November 2013 on the Farm

The summer was hot and dry, and the autumn is cooler and wetter – seasons are in the right place.  That is so reassuring for a farmer – you realise how much we need everything in place.  We had the finest harvest of field mushrooms for years, soil warm, good rain.  We ate them for almost every meal, even dried them and froze them – I’ll report back on how that works.  The hedgerows are still full of fruit – the sign of a warm summer, not a cold winter, we hope.

We have had a battle royal overhead with ravens and rooks scrapping, aerial acrobatics, cawing and croaking!  The buzzards also joined in, and were wheeling around and calling.  Are they fighting over territory released from the summer birds leaving?
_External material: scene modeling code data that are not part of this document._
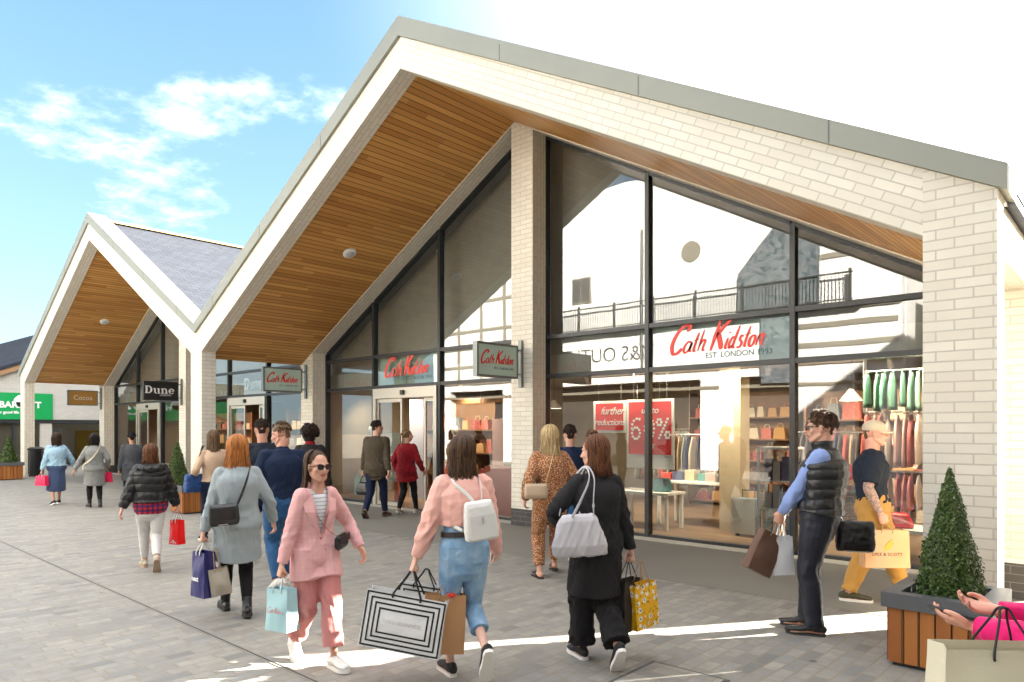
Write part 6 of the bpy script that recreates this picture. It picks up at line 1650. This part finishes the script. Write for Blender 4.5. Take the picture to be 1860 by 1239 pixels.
def shelving(label, x0, x1, y, rows, top, seed, fill, mat='goods_warm'):
    """wall shelves; everything standing on one board is one strip of goods"""
    o = thing('shelf_unit', label, 'shelves', ((x0+x1)/2, y, 0)); w = (x1-x0)/2; rs = random.Random(seed)
    mb = MB(); mb.box(-w, w, .17, .2, 0, top); mb.box(-w, -w+.04, -.2, .169, 0, top); mb.box(w-.04, w, -.2, .169, 0, top)
    mb.build('case', M_['shelf_wood'], o)
    for r in range(rows):
        z = .12+r*(top-.2)/rows
        mb = MB(); mb.box(-w+.041, w-.041, -.2, .169, z-.03, z); mb.build('shelf', M_['shelf_wood'], o)
        x = -w+.1; n = 0
        while x < w-.18 and n < 14:
            ww = rs.uniform(.16, .34); m = MB()
            handbag_shape(m, (x+ww/2, rs.uniform(-.08, .02), z+.001), ww, rs.uniform(.16, .30), .14, rs)
            b = m.build('bag', M_[mat], o, fix=True); x += ww+rs.uniform(.02, .09); n += 1
    return o
shelving('tall warm lit shelves of handbags along the back of the near shop', XP1-6.2, XP1-2.4, 12.6, 5, 2.5, 1, 1)
shelving('shelves of patterned bags and gifts behind the middle window', XP1+.6, XP1+3.0, 14.6, 5, 2.5, 2, 1)
shelving('shelves of small goods at the right of the shop', XP1+3.6, XP1+6.4, 13.4, 5, 2.4, 3, 1)
shelving('shelves of bags seen through the sliding door', XP1-4.6, XP1-2.3, 11.3, 4, 2.3, 5, 1)
# red sale posters
def poster(label, xa, xb, za, zb, y, zr):
    o = thing('sale_poster', label, 'poster', ((xa+xb)/2, y, (za+zb)/2)); w, h = (xb-xa)/2, (zb-za)/2
    mb = MB(); mb.box(-w, w, -.01, .01, -h, h); mb.build('board', M_['white_paint'], o)
    mb = MB(); mb.box(-w+.045, w-.045, -.014, -.0101, -h+zr, h-.045); mb.build('print', M_['poster_red'], o)
    for sx in (-1, 1):
        mb = MB(); mb.tube([(sx*w*.7, 0, h), (sx*w*.7, 0, 2.95-(za+zb)/2)], .004, 6); mb.build('wire', M_['steel'], o)
    return o
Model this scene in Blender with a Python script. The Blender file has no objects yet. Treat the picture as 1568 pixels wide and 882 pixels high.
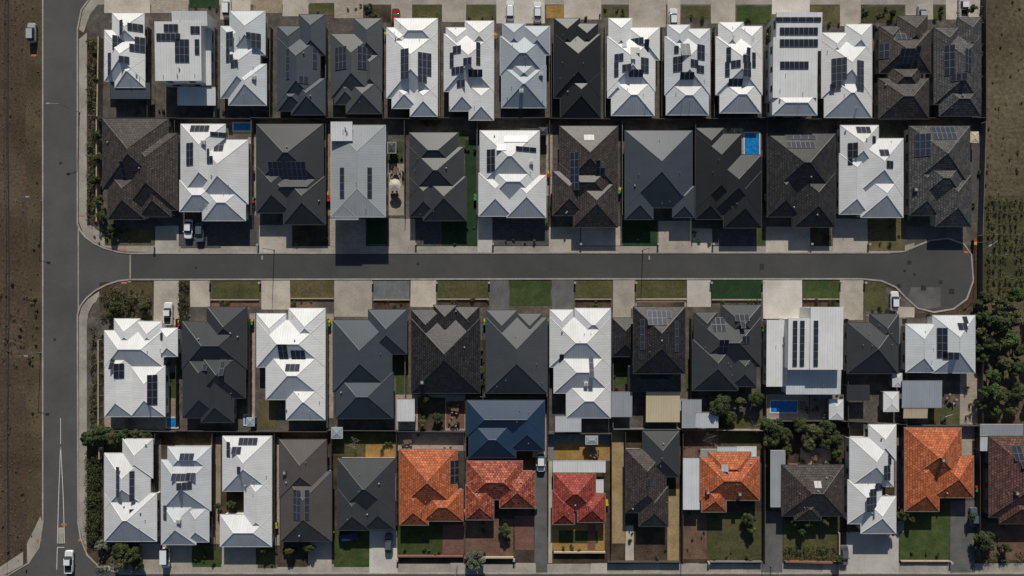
import bpy, math, random
from mathutils import Vector, Matrix
random.seed(7)
R=random.random
def U(a,b): return a+(b-a)*random.random()
S=0.15; HC=160.0
def P(px,py,z=0.0):
    k=S*(HC-z)/HC
    return ((px-784)*k,(441-py)*k)
scene=bpy.context.scene
COL=scene.collection
# ------------------------------------------------------------ materials
MATS={}
def newmat(name):
    m=bpy.data.materials.new(name); m.use_nodes=True
    nt=m.node_tree; b=nt.nodes['Principled BSDF']
    MATS[name]=m
    return m,nt,b
def N(nt,t,**k):
    n=nt.nodes.new(t)
    for a,v in k.items(): setattr(n,a,v)
    return n
def noise(nt,vec,scale,detail=4,rough=.6):
    n=N(nt,'ShaderNodeTexNoise'); n.inputs['Scale'].default_value=scale
    n.inputs['Detail'].default_value=detail; n.inputs['Roughness'].default_value=rough
    nt.links.new(vec,n.inputs['Vector']); return n
def ramp(nt,fac,stops):
    r=N(nt,'ShaderNodeValToRGB'); e=r.color_ramp.elements
    while len(e)<len(stops): e.new(.5)
    for i,(p,c) in enumerate(stops):
        e[i].position=p; e[i].color=(c[0],c[1],c[2],1)
    nt.links.new(fac,r.inputs['Fac']); return r
def mix(nt,mode,fac,a,b):
    m=N(nt,'ShaderNodeMix',data_type='RGBA',blend_type=mode)
    if isinstance(fac,(int,float)): m.inputs[0].default_value=fac
    else: nt.links.new(fac,m.inputs[0])
    for i,v in ((6,a),(7,b)):
        if isinstance(v,tuple): m.inputs[i].default_value=(v[0],v[1],v[2],1)
        else: nt.links.new(v,m.inputs[i])
    return m.outputs[2]
def pos(nt): return N(nt,'ShaderNodeNewGeometry').outputs['Position']
def bump(nt,b,h,strength,dist):
    n=N(nt,'ShaderNodeBump'); n.inputs['Strength'].default_value=strength; n.inputs['Distance'].default_value=dist
    nt.links.new(h,n.inputs['Height']); nt.links.new(n.outputs[0],b.inputs['Normal'])
def objvar(nt,x,lo,hi):
    oi=N(nt,'ShaderNodeObjectInfo'); r=ramp(nt,oi.outputs['Random'],[(0,(lo,lo,lo*1.01)),(1,(hi,hi,hi*.99))])
    return mix(nt,'MULTIPLY',1,x,r.outputs[0])
def ground_mat(name,c1,c2,c3=None,s1=.12,s2=2.5,rough=.95,bs=.4,bd=.05,fine=.35,vary=False,patchy=0):
    m,nt,b=newmat(name); v=pos(nt)
    n1=noise(nt,v,s1,6,.65); n2=noise(nt,v,s2,5,.7)
    c3=c3 or tuple((a+d)/2 for a,d in zip(c1,c2))
    r=ramp(nt,n1.outputs['Fac'],[(.36,c1),(.5,c3),(.64,c2)])
    r2=ramp(nt,n2.outputs['Fac'],[(.3,(1-fine,)*3),(.7,(1+fine*.6,)*3)])
    c=mix(nt,'MULTIPLY',1.0,r.outputs[0],r2.outputs[0])
    if patchy:
        n4=noise(nt,v,.55,5,.7); r4=ramp(nt,n4.outputs['Fac'],[(.50,(0,0,0)),(.66,(patchy,)*3)])
        c=mix(nt,'MIX',r4.outputs[0],c,(.13,.105,.060))
    if vary: c=objvar(nt,c,.80,1.12)
    nt.links.new(c,b.inputs['Base Color']); b.inputs['Roughness'].default_value=rough
    b.inputs['Specular IOR Level'].default_value=.2
    bump(nt,b,n2.outputs['Fac'],bs,bd); return m
def plain(name,c,rough=.5,metal=0,var=.12,scale=1.5,spec=.5):
    m,nt,b=newmat(name); v=pos(nt); n=noise(nt,v,scale,4,.6)
    r=ramp(nt,n.outputs['Fac'],[(.3,tuple(x*(1-var) for x in c)),(.7,tuple(min(1,x*(1+var)) for x in c))])
    nt.links.new(r.outputs[0],b.inputs['Base Color']); b.inputs['Roughness'].default_value=rough
    b.inputs['Metallic'].default_value=metal; b.inputs['Specular IOR Level'].default_value=spec
    return m
def metal_roof(name,c,rough=.5,spec=.35):
    m,nt,b=newmat(name); tc=N(nt,'ShaderNodeTexCoord'); uv=tc.outputs['UV']
    w=N(nt,'ShaderNodeTexWave',wave_type='BANDS',bands_direction='X'); w.inputs['Scale'].default_value=.55
    w.inputs['Distortion'].default_value=0; nt.links.new(uv,w.inputs['Vector'])
    mp=N(nt,'ShaderNodeMapping'); mp.inputs['Scale'].default_value=(1.2,.10,1); nt.links.new(uv,mp.inputs['Vector'])
    st=noise(nt,mp.outputs[0],1.0,3,.6); n=noise(nt,pos(nt),.25,5,.65)
    r1=ramp(nt,st.outputs['Fac'],[(.3,(.94,)*3),(.7,(1.04,)*3)])
    r2=ramp(nt,n.outputs['Fac'],[(.3,(.90,.895,.88)),(.7,(1.05,1.05,1.06))])
    r3=ramp(nt,w.outputs['Fac'],[(0,(.89,)*3),(.3,(1.02,)*3)])
    x=mix(nt,'MULTIPLY',1,c,r1.outputs[0]); x=mix(nt,'MULTIPLY',1,x,r2.outputs[0]); x=mix(nt,'MULTIPLY',1,x,r3.outputs[0])
    x=objvar(nt,x,.88,1.05)
    nt.links.new(x,b.inputs['Base Color']); b.inputs['Roughness'].default_value=rough
    b.inputs['Specular IOR Level'].default_value=spec
    bump(nt,b,w.outputs['Fac'],.08,.02); return m
def tile_roof(name,c1,c2,rough=.5,spec=.4,mort=.3):
    m,nt,b=newmat(name); tc=N(nt,'ShaderNodeTexCoord'); uv=tc.outputs['UV']
    br=N(nt,'ShaderNodeTexBrick'); br.inputs['Scale'].default_value=1
    br.inputs['Brick Width'].default_value=.62; br.inputs['Row Height'].default_value=.52
    br.inputs['Mortar Size'].default_value=.07; br.inputs['Mortar Smooth'].default_value=.5
    br.inputs['Color1'].default_value=(*[x*.82 for x in c1],1); br.inputs['Color2'].default_value=(*[x*1.15 for x in c2],1)
    br.inputs['Mortar'].default_value=(*[x*mort for x in c1],1)
    nt.links.new(uv,br.inputs['Vector'])
    n=noise(nt,pos(nt),.5,6,.7); r2=ramp(nt,n.outputs['Fac'],[(.3,(.74,)*3),(.7,(1.2,)*3)])
    n3=noise(nt,pos(nt),2.4,3,.6); r3=ramp(nt,n3.outputs['Fac'],[(.3,(.72,)*3),(.7,(1.28,)*3)])
    x=mix(nt,'MULTIPLY',1,br.outputs['Color'],r2.outputs[0]); x=mix(nt,'MULTIPLY',1,x,r3.outputs[0])
    nt.links.new(x,b.inputs['Base Color']); b.inputs['Roughness'].default_value=rough
    b.inputs['Specular IOR Level'].default_value=spec
    bump(nt,b,n3.outputs['Fac'],.4,.05)
    return m
def brickwall(name,c1,c2):
    m,nt,b=newmat(name); mp=N(nt,'ShaderNodeTexCoord')
    br=N(nt,'ShaderNodeTexBrick'); br.inputs['Scale'].default_value=1
    br.inputs['Brick Width'].default_value=.24; br.inputs['Row Height'].default_value=.09; br.inputs['Mortar Size'].default_value=.008
    br.inputs['Color1'].default_value=(*c1,1); br.inputs['Color2'].default_value=(*c2,1); br.inputs['Mortar'].default_value=(.4,.38,.35,1)
    nt.links.new(mp.outputs['UV'],br.inputs['Vector']); nt.links.new(br.outputs[0],b.inputs['Base Color'])
    b.inputs['Roughness'].default_value=.9; return m
def paver(name,c1,c2,size=.6,mort=.6,stain=.78):
    m,nt,b=newmat(name); v=pos(nt)
    br=N(nt,'ShaderNodeTexBrick'); br.inputs['Scale'].default_value=1
    br.inputs['Brick Width'].default_value=size; br.inputs['Row Height'].default_value=size*.6; br.inputs['Mortar Size'].default_value=.02
    br.inputs['Color1'].default_value=(*c1,1); br.inputs['Color2'].default_value=(*c2,1); br.inputs['Mortar'].default_value=(*[x*mort for x in c1],1)
    nt.links.new(v,br.inputs['Vector'])
    n=noise(nt,v,.3,6,.7); r=ramp(nt,n.outputs['Fac'],[(.3,(stain,stain*.99,stain*.98)),(.7,(1.12,)*3)])
    x=mix(nt,'MULTIPLY',1,br.outputs[0],r.outputs[0])
    nt.links.new(x,b.inputs['Base Color']); b.inputs['Roughness'].default_value=.9; b.inputs['Specular IOR Level'].default_value=.2
    return m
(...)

Or are they playing in the autumn sun and crisp air?   The one solitary fallow buck roaring in the rut was drowned out by the battle.  

Our CROPS - The last harvest gave us the lowest yields we’ve ever had, and lower than our neighbours.   Already this season, our wheat and barley are well established, with that lovely even velvet sheen across the fields that promises yield.  We are really pleased with the minimum tillage – fast and less fossil fuels, leaving the soil structure intact.  I’m hoping for it to up our organic matter content, doing our bit to take carbon dioxide out of the air – arable farming mostly releases it, unlike grassland farming.
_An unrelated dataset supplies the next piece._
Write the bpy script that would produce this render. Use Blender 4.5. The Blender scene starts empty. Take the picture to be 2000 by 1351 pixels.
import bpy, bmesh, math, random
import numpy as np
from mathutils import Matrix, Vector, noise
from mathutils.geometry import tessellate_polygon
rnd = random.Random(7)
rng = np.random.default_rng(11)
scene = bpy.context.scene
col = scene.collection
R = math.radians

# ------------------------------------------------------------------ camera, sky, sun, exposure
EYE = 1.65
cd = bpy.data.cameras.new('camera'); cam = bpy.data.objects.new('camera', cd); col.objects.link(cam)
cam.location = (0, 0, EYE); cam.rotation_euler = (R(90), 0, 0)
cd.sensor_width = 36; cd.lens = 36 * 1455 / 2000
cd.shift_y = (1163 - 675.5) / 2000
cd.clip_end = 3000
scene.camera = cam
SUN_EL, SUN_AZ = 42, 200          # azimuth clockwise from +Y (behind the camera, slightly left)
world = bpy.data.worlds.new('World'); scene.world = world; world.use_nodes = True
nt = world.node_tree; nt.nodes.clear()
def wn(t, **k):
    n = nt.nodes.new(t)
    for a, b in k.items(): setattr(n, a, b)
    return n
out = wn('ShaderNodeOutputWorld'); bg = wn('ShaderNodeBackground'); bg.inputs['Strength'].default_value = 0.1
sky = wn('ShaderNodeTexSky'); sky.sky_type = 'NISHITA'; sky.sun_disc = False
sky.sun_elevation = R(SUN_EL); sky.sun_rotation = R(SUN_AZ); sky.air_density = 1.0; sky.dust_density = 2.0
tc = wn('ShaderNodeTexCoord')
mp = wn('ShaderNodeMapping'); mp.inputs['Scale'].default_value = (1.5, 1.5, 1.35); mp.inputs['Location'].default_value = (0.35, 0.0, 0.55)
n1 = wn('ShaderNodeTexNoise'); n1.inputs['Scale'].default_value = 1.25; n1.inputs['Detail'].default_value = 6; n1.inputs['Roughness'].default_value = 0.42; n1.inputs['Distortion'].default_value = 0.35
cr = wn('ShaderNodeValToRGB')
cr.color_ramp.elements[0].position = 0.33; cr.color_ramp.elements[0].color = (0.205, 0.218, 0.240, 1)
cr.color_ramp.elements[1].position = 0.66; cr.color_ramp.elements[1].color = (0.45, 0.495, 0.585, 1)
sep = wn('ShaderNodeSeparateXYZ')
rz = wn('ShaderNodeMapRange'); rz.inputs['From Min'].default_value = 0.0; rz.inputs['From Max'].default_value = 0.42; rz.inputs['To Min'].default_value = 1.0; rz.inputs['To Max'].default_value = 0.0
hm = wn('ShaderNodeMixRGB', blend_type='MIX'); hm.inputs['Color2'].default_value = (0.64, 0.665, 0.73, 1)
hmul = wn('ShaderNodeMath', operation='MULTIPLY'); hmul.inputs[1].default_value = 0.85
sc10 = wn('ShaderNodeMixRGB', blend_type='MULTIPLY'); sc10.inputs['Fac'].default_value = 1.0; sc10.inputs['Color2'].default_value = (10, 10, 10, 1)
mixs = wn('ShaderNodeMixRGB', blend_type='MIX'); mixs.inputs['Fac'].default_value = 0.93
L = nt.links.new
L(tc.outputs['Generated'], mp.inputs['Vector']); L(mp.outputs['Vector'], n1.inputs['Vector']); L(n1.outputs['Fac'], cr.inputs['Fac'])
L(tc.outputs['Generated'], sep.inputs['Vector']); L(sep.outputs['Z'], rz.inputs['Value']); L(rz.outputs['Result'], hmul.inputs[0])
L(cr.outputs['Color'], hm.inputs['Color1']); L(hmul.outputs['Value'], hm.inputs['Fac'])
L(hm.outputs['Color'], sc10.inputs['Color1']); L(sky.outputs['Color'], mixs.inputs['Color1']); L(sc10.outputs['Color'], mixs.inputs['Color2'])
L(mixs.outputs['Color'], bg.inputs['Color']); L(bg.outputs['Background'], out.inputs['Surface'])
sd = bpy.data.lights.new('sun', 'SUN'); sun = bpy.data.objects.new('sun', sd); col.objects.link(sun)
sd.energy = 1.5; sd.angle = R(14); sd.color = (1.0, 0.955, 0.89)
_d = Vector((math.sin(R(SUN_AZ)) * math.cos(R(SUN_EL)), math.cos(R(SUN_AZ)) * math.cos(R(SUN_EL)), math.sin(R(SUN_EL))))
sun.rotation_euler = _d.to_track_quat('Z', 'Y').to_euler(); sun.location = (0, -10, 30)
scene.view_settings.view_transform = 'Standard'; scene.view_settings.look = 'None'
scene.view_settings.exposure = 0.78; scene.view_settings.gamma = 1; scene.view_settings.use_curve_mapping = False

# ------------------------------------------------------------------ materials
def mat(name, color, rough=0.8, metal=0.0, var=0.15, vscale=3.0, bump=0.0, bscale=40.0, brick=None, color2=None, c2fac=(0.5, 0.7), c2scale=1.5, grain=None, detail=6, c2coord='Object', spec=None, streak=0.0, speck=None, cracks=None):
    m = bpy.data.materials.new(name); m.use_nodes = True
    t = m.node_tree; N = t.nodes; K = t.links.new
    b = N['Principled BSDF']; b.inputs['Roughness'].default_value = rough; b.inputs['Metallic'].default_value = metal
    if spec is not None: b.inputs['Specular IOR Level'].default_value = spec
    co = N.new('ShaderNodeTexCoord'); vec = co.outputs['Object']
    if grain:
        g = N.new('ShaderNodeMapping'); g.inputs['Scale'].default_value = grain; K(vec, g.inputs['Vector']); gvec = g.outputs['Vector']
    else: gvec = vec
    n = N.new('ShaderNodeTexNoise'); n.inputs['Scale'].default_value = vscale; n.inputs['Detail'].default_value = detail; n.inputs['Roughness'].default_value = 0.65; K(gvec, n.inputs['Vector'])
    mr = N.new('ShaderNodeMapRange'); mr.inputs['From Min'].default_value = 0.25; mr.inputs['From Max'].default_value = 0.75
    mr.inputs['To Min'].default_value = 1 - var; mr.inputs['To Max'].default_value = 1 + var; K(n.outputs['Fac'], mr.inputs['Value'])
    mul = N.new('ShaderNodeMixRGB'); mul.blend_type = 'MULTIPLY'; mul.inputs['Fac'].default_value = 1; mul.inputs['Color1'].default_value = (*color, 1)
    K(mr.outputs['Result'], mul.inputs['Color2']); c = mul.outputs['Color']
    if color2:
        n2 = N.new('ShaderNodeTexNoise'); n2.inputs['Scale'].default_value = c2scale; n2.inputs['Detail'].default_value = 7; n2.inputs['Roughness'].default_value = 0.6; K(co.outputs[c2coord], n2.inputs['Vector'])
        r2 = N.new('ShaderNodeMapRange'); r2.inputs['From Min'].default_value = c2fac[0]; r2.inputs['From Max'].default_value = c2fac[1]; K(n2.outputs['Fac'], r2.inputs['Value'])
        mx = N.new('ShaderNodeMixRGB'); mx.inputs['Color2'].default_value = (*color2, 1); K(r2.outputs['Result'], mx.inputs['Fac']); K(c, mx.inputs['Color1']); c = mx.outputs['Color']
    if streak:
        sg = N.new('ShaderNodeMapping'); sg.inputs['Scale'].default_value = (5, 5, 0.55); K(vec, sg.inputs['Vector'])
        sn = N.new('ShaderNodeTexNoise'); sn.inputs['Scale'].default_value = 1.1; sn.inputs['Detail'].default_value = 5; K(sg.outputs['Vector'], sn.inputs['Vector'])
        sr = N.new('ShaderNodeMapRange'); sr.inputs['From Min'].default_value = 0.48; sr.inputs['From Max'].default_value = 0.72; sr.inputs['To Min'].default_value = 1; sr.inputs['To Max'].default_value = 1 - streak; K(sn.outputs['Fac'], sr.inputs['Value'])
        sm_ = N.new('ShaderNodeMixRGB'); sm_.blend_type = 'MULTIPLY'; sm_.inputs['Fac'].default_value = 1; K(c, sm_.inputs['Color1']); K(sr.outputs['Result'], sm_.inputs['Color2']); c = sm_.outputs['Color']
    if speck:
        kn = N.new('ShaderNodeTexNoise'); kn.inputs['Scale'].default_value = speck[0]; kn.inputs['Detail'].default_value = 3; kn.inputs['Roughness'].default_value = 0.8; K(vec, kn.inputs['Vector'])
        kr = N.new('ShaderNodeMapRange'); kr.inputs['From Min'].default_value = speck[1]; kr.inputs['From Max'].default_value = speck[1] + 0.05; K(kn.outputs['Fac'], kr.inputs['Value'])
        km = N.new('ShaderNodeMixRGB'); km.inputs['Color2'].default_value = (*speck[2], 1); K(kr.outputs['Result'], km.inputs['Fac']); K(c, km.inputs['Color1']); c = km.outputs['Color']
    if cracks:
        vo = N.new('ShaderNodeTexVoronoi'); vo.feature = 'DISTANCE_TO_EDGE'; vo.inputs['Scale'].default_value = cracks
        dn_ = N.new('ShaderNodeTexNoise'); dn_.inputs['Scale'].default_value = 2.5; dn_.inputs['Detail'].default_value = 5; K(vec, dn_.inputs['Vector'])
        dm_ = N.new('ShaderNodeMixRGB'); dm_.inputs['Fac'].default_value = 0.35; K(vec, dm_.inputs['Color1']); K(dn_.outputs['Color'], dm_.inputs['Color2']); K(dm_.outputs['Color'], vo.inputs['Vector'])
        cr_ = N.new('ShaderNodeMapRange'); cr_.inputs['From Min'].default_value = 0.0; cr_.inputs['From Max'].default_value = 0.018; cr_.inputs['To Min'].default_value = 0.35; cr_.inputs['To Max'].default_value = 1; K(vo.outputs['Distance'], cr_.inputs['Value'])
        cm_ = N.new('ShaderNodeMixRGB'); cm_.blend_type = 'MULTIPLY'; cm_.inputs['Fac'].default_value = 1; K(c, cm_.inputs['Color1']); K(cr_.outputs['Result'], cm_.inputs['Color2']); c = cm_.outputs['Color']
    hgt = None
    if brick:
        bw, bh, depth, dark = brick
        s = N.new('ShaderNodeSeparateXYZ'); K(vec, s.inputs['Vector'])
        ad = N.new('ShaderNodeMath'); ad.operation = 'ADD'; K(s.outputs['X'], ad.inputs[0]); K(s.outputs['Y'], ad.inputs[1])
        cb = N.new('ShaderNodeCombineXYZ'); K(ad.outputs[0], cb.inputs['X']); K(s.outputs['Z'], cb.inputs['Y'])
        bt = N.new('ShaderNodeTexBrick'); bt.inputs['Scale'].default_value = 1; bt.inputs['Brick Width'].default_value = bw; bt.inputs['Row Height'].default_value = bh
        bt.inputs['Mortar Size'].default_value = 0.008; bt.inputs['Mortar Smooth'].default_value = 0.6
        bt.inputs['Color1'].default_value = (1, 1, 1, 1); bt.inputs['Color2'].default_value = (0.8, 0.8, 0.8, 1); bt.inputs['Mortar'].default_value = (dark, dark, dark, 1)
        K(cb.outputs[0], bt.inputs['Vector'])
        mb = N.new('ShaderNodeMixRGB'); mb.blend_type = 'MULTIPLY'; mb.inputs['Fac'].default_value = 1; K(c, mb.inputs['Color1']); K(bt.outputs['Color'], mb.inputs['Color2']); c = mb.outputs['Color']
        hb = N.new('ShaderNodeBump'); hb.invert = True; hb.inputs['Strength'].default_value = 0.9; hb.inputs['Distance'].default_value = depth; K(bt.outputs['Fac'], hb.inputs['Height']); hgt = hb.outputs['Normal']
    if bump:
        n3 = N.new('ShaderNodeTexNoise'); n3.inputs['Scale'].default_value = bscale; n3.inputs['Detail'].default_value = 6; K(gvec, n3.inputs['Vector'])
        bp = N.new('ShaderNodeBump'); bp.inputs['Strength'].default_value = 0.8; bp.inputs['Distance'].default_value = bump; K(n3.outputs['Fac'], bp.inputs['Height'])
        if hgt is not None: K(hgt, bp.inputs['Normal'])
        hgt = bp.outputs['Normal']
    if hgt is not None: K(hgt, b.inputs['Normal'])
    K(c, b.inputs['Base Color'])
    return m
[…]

Our HEIFERS – We are weighing the little ladies, making sure they keep to weight.  Some of the older ones, from before we started weighing routinely, are a little underweight, and will not be big enough to calve at two years old.  Calve older, and their udders will be fatter and less milky which might explain why bra sizes have gone up in humans!  We start serving to calve next August, always a jolly sight, with a gaggle of hot girls’ attention on finding a bull to do the necessary.  We brought them inside last month so they don’t have to cope with getting in calf and dealing with a feed change at once.

Our COWS – The autumn calving cows go to bull as well this month; they are milking well and we’ve got them in at night to look after them that little bit better.  The spring cows are still out day and night, depending on the weather.  Enough grass to keep them out, and they’ll stay there; too wet or too much damage to pasture, and we bring them in.  Even a few hours of grazing gives those lovely distinctive grassy flavours.   The work we did to get the milk pumping super gentle seems to be working, the milk looking just right in the vat -  I can’t wait to taste the cheese at 12 months old.